# What to work on
Only the lines from the start up to and including the line containing "v, f = fitted('OCEAN', a" should be repeated, word for word.

# Dataset section
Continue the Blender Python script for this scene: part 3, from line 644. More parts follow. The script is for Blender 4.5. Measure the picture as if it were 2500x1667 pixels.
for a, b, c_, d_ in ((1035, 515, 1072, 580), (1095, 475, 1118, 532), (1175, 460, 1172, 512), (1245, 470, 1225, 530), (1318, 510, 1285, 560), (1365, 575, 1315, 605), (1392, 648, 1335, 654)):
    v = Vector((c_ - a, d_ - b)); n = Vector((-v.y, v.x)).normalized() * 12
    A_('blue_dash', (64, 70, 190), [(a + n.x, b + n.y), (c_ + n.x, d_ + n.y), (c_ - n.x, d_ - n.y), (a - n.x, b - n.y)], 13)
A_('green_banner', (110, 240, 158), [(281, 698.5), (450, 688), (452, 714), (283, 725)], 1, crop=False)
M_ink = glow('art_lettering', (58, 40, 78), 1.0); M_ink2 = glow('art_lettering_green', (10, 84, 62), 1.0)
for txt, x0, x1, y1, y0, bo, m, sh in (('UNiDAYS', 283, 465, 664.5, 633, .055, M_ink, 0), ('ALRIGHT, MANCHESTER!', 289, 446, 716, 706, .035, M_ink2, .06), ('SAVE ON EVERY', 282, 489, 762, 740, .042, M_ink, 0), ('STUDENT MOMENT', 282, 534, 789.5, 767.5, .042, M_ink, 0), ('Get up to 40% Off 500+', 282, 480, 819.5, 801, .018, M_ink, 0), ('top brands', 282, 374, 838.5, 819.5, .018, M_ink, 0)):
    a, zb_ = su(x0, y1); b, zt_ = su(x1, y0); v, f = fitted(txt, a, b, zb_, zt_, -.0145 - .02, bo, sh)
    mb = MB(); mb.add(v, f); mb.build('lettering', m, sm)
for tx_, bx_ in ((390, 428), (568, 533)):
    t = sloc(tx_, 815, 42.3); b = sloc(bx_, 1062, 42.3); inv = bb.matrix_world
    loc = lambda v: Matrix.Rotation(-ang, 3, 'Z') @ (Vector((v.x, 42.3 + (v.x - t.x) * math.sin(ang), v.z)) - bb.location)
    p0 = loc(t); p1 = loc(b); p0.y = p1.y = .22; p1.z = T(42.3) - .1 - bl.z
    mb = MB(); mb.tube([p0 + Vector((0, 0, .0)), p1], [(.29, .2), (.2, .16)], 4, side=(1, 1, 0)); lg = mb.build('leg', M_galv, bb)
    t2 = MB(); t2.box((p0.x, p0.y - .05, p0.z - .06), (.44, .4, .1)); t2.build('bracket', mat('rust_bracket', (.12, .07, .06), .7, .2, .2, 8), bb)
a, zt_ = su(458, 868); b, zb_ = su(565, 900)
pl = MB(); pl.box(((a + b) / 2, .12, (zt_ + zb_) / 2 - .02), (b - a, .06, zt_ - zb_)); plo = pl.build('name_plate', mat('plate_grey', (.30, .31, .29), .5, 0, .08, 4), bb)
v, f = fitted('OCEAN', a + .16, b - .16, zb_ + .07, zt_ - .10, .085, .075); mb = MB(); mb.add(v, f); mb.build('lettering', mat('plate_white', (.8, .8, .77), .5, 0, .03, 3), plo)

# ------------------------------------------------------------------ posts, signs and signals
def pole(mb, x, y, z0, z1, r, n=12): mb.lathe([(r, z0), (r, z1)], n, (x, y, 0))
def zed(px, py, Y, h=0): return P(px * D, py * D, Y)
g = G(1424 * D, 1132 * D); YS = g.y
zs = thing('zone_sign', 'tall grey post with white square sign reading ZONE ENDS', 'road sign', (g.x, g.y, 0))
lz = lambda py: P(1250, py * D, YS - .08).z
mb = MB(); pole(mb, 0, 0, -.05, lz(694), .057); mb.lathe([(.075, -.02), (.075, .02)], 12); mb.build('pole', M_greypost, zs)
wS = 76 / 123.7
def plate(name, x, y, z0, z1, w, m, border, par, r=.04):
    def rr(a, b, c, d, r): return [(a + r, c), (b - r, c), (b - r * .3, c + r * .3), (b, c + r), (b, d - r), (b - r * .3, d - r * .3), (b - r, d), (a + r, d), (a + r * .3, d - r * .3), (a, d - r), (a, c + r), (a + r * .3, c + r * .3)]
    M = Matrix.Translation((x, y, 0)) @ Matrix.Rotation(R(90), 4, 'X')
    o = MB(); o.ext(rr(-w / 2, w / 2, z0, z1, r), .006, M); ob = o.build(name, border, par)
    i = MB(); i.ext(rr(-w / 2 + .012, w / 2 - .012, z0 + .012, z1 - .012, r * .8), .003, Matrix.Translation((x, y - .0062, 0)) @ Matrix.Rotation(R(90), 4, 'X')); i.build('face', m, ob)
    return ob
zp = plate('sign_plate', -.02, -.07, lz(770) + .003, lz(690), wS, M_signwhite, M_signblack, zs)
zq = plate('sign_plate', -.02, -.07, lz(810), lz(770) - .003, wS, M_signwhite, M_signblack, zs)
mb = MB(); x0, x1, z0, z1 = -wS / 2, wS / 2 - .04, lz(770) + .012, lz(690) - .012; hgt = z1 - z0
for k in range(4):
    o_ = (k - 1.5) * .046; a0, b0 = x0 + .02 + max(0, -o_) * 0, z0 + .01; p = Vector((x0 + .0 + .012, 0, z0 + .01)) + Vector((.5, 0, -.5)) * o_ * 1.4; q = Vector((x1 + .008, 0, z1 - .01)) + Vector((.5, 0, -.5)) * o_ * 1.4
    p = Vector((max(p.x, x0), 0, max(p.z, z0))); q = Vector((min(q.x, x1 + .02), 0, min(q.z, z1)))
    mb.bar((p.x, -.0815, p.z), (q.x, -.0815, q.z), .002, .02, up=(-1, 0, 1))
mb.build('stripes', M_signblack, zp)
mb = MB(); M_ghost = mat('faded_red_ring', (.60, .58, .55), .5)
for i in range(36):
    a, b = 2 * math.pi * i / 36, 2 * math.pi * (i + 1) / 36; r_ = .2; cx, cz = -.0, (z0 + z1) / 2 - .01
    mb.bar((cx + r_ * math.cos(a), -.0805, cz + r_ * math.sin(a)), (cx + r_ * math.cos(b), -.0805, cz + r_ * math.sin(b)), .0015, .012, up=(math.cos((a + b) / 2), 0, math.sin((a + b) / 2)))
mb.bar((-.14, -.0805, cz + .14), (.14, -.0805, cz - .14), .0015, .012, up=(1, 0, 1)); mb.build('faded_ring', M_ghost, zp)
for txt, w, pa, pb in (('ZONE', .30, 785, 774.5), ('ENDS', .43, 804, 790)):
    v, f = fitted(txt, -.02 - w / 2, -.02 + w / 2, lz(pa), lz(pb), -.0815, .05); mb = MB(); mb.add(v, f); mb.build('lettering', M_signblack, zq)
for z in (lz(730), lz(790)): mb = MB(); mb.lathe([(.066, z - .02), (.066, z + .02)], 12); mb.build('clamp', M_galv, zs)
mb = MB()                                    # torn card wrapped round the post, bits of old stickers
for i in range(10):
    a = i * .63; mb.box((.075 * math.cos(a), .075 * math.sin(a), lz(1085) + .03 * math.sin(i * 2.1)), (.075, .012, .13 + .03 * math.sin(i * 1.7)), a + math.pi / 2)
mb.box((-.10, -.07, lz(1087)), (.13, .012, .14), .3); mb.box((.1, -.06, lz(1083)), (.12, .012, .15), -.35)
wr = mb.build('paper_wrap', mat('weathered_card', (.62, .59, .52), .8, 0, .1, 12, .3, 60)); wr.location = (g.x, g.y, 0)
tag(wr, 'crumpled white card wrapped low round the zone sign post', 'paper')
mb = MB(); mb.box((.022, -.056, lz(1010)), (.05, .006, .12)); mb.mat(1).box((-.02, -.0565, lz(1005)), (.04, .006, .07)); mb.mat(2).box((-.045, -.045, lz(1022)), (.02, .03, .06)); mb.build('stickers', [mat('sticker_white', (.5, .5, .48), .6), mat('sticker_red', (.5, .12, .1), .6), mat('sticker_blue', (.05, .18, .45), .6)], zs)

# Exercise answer
Continue the Blender Python script for this scene: part 3, from line 644. More parts follow. The script is for Blender 4.5. Measure the picture as if it were 2500x1667 pixels.
for a, b, c_, d_ in ((1035, 515, 1072, 580), (1095, 475, 1118, 532), (1175, 460, 1172, 512), (1245, 470, 1225, 530), (1318, 510, 1285, 560), (1365, 575, 1315, 605), (1392, 648, 1335, 654)):
    v = Vector((c_ - a, d_ - b)); n = Vector((-v.y, v.x)).normalized() * 12
    A_('blue_dash', (64, 70, 190), [(a + n.x, b + n.y), (c_ + n.x, d_ + n.y), (c_ - n.x, d_ - n.y), (a - n.x, b - n.y)], 13)
A_('green_banner', (110, 240, 158), [(281, 698.5), (450, 688), (452, 714), (283, 725)], 1, crop=False)
M_ink = glow('art_lettering', (58, 40, 78), 1.0); M_ink2 = glow('art_lettering_green', (10, 84, 62), 1.0)
for txt, x0, x1, y1, y0, bo, m, sh in (('UNiDAYS', 283, 465, 664.5, 633, .055, M_ink, 0), ('ALRIGHT, MANCHESTER!', 289, 446, 716, 706, .035, M_ink2, .06), ('SAVE ON EVERY', 282, 489, 762, 740, .042, M_ink, 0), ('STUDENT MOMENT', 282, 534, 789.5, 767.5, .042, M_ink, 0), ('Get up to 40% Off 500+', 282, 480, 819.5, 801, .018, M_ink, 0), ('top brands', 282, 374, 838.5, 819.5, .018, M_ink, 0)):
    a, zb_ = su(x0, y1); b, zt_ = su(x1, y0); v, f = fitted(txt, a, b, zb_, zt_, -.0145 - .02, bo, sh)
    mb = MB(); mb.add(v, f); mb.build('lettering', m, sm)
for tx_, bx_ in ((390, 428), (568, 533)):
    t = sloc(tx_, 815, 42.3); b = sloc(bx_, 1062, 42.3); inv = bb.matrix_world
    loc = lambda v: Matrix.Rotation(-ang, 3, 'Z') @ (Vector((v.x, 42.3 + (v.x - t.x) * math.sin(ang), v.z)) - bb.location)
    p0 = loc(t); p1 = loc(b); p0.y = p1.y = .22; p1.z = T(42.3) - .1 - bl.z
    mb = MB(); mb.tube([p0 + Vector((0, 0, .0)), p1], [(.29, .2), (.2, .16)], 4, side=(1, 1, 0)); lg = mb.build('leg', M_galv, bb)
    t2 = MB(); t2.box((p0.x, p0.y - .05, p0.z - .06), (.44, .4, .1)); t2.build('bracket', mat('rust_bracket', (.12, .07, .06), .7, .2, .2, 8), bb)
a, zt_ = su(458, 868); b, zb_ = su(565, 900)
pl = MB(); pl.box(((a + b) / 2, .12, (zt_ + zb_) / 2 - .02), (b - a, .06, zt_ - zb_)); plo = pl.build('name_plate', mat('plate_grey', (.30, .31, .29), .5, 0, .08, 4), bb)
v, f = fitted('OCEAN', a + .16, b - .16, zb_ + .07, zt_ - .10, .085, .075); mb = MB(); mb.add(v, f); mb.build('lettering', mat('plate_white', (.8, .8, .77), .5, 0, .03, 3), plo)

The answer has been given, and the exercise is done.